Vanishing Point II, 2005

Acrylic on canvas

2 parts

160 x 160 cm

© Artist

Photo: Gerhard Sauer

 

 

In her early work starting in the mid-1970s, Rita Ernst integrated geometrical elements and scriptural signs into square grids. Later she distorted these ordering principles and broke up the strict system, which also led to works that extended out into space. In the 1990s Ernst began to take a deep look at architecture and to transform ground plans into geometrical compositions. In particular the historical buildings of Sicily, both sacred and profane, served as her point of reference.

 

Rita Ernst has used the title Vanishing Point for a number of paintings, of which version II resides in the Marli Hoppe-Ritter Collection. The viewer’s eye roams about between various black dots, which as a result of their differing sizes give the suggestion of spatial depth. This effect is countered though by the picture’s flat background, which consists of rectangles in white, silver and pastel tones. The bright, airy impression has been arrived at by coating blue, red, yellow and green surfaces with a transparent layer of white. Loosely distributed over the canvas are, in addition, small dots in the same colours, which have not been painted over, as well as a few circles done in fine lines, and five delicately executed squares that are at first scarcely visible.

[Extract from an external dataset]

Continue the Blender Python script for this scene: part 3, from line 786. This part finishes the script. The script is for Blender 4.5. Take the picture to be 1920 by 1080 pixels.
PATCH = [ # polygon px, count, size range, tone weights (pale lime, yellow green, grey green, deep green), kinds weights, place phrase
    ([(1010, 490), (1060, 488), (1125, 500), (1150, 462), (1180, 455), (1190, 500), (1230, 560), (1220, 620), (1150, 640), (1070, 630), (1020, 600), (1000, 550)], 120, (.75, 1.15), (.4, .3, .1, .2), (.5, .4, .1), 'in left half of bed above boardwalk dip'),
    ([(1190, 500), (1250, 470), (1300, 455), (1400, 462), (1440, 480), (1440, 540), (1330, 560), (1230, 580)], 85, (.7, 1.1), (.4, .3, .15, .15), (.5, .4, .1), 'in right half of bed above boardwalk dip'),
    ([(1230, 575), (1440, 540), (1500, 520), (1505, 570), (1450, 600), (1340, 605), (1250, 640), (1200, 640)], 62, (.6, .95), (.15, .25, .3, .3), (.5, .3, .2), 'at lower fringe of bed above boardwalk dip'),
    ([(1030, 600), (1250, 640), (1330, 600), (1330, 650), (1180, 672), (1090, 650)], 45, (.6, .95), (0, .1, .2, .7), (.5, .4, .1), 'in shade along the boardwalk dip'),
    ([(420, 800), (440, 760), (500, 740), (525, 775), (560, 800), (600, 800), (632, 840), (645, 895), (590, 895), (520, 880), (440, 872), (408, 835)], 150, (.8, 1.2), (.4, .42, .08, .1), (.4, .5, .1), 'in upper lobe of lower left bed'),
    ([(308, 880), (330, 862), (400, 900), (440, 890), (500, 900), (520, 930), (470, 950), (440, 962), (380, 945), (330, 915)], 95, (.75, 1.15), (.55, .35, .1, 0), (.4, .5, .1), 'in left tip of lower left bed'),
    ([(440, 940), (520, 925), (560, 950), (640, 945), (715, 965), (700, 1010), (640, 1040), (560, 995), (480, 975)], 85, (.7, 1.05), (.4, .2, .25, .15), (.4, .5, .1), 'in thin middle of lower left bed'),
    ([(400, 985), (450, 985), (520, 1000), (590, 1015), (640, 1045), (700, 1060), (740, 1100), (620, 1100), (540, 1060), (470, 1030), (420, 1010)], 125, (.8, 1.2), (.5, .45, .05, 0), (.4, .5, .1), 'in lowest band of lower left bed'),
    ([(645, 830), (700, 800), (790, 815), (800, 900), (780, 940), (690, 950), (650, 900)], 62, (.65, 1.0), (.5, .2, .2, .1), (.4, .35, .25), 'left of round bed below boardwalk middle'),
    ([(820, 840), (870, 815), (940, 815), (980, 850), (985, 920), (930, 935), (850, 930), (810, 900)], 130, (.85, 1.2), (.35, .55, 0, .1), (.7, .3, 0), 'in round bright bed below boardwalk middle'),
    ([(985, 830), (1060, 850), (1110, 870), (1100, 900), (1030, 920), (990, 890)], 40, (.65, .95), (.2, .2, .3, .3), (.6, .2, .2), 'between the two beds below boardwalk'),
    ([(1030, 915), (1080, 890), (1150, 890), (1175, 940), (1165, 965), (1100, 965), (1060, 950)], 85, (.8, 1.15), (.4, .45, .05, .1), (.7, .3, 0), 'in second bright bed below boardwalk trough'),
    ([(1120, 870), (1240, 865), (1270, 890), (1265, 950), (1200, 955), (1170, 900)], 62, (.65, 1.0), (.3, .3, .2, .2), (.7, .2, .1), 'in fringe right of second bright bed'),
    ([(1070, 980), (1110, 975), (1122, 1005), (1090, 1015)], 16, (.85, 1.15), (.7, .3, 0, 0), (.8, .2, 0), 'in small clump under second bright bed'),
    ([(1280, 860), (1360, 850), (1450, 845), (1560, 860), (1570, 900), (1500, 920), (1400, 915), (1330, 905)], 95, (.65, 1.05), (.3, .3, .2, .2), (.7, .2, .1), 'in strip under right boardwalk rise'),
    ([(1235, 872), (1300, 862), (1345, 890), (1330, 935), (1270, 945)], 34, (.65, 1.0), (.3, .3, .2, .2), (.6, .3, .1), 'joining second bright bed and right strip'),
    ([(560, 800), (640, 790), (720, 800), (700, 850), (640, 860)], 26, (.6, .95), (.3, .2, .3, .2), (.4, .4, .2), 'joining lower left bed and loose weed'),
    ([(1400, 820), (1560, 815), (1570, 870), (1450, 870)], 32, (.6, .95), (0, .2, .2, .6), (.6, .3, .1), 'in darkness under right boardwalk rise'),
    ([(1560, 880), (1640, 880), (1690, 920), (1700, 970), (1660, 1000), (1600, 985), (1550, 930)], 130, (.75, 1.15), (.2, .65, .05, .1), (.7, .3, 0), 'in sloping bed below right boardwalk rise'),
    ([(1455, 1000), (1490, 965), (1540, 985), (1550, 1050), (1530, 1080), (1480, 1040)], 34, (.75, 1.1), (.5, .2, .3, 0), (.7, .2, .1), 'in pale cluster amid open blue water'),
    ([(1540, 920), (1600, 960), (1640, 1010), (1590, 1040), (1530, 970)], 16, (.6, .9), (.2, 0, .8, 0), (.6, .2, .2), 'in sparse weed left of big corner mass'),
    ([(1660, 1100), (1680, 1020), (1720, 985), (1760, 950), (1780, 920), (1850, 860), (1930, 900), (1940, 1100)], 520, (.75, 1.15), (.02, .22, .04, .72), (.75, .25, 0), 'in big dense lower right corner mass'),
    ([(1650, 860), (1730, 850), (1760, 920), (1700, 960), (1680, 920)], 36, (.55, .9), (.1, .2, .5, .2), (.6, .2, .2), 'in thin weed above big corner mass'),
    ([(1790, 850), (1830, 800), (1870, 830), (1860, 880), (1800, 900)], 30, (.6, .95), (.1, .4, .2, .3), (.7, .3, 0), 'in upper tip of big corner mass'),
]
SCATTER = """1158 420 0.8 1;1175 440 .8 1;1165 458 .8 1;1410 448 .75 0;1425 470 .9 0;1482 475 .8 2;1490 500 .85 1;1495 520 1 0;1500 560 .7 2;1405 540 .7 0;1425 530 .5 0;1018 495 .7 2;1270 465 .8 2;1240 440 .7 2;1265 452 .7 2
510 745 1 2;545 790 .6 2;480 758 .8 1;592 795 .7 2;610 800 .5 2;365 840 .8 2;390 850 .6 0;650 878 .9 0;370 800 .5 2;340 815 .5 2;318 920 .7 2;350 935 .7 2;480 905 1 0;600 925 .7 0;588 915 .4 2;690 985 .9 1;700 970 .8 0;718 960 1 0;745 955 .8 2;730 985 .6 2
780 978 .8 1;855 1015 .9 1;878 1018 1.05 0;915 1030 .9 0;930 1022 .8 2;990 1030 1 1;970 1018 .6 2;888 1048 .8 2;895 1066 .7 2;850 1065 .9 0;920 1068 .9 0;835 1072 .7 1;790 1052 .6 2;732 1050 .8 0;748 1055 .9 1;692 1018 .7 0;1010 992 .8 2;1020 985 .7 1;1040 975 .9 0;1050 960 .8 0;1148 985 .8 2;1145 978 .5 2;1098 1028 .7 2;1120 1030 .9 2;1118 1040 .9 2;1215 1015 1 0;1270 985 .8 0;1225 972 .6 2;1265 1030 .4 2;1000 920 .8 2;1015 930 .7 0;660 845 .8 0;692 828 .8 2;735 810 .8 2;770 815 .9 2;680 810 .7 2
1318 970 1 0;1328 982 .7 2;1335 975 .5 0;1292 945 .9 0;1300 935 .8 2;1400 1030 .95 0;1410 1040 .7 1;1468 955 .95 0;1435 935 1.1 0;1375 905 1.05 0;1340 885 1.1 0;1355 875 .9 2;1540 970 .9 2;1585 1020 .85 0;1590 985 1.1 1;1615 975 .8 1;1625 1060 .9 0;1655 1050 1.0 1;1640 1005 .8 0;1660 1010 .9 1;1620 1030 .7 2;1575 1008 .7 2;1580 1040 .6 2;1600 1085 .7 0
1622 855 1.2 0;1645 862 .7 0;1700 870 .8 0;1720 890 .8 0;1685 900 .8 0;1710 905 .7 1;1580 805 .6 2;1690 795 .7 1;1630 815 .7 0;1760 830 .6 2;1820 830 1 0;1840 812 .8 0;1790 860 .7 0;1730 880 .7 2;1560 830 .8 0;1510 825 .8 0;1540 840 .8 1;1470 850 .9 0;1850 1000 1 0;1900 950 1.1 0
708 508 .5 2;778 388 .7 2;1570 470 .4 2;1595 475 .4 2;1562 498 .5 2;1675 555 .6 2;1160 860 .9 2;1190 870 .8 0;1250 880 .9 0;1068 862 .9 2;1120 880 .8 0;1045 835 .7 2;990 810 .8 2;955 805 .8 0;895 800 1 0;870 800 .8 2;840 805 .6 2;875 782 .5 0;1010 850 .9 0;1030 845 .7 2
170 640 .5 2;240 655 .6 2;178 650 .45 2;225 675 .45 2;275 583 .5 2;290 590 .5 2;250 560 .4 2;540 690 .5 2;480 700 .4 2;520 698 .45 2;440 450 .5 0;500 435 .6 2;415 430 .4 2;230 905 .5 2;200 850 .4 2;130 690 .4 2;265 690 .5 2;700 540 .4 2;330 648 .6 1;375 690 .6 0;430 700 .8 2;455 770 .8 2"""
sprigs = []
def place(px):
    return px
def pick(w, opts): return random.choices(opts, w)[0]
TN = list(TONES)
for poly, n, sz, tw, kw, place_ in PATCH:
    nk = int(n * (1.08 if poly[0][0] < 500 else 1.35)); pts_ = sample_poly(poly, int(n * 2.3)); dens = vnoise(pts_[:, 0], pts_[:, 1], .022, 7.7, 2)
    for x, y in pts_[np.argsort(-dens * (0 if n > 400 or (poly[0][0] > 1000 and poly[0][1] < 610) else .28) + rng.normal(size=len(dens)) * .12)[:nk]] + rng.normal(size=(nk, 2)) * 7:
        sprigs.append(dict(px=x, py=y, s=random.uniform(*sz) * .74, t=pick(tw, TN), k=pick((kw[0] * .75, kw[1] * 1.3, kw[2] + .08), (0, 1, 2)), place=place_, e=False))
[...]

A vanishing point cannot be distinguished: instead the viewer focuses on the black, visually dominant dots, which seem to grow smaller and finally disappear – like balloons in the sky.

 

As in the ground plans of historical constructions that reveal the position of lost sections of buildings, the various colours shimmer through the white coat overlying the rectangles. At the same time the colours of the picture ground look as if they have faded in the sun, as if Rita Ernst has deliberately allowed the primary and secondary colours to pale. 

 

In Vanishing Point II the artist has circumvented the principle of perspective: the word “vanishing” in the title could be interpreted in the sense of “disappearing”. Although four consecutive dots gradually diminish in size as they proceed from the lower picture margin to the upper right, they have not been placed along an axis, so the viewer’s gaze fails to find its orientation. This work is about the search for a vanishing point, but the outcome remains open. What is clear, though, is that elements in the composition have been neatly arranged and set in line by the rhythmically distributed verticals.